The AIM Committee filed a petition in the Allahabad High Court in 1998, claiming that the matter could not be resolved by a civil court and citing Section 4 of the Places of Worship (Special Provisions) Act, 1991. Following this, the Allahabad High Court issued a stay order on the civil court’s proceedings.
Prime Minister Narendra Modi lay the foundation stone for the Kashi Vishwanath temple corridor in March 2019. A contractor removed chabootra near gate number 4 of the Gyanvapi mosque as part of the corridor construction in October 2019, escalating communal tensions in the neighbourhood. The contractor, however, built the shattered building overnight after local Muslims protested, the report said.

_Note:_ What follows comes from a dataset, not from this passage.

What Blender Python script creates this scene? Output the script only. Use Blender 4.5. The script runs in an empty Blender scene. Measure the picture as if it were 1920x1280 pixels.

Advocate Vijay Shankar Rastogi filed a new petition on behalf of the Swayambhu Jyotirlinga Bhagwan Vishweshwar seeking an archaeological assessment of the Gyanvapi mosque in December 2019, a month after the Supreme Court’s decision on the Babri Masjid-Ram Janmabhoomi controversy. He noted that in 1998, it was ordered to gather evidence from the entire Gyanvapi complex in order to determine the site’s religious character, but the Allahabad High Court postponed the lower court’s decision.
In the current case, Rakhi Singh, Laxmi Devi, Sita Sahu, Manju Vyas, and Rekha Pathak of Delhi had filed a lawsuit on April 18, 2021, seeking permission to worship and perform rituals at Shringar Gauri, Lord Ganesh, Lord Hanuman, and Nandi on a daily basis, as well as preventing opponents from damaging the statues.
Within the very sensitive Gyanvapi mosque’s exterior wall is a picture of Goddess Shringar Gauri. Regular access of devotees was stopped after the mosque’s security was tightened up following the demolition of the Babri mosque during the Ram Janmabhoomi movement, and worshipping this deity was only allowed on the fourth day of Chaitra Navratra.
In the Shringar Gauri worship case, the court of Civil Judge (Senior Division) of Varanasi, Ravi Kumar Diwakar, had on April 26, 2022 ordered videography by the advocate commissioner of the Shringar Gauri temple in the Kashi Vishwanath-Gyanvapi mosque complex and other places after Eid and before May 10.
The court had said that besides the advocate commissioner and parties, one associate can remain present during the proceedings.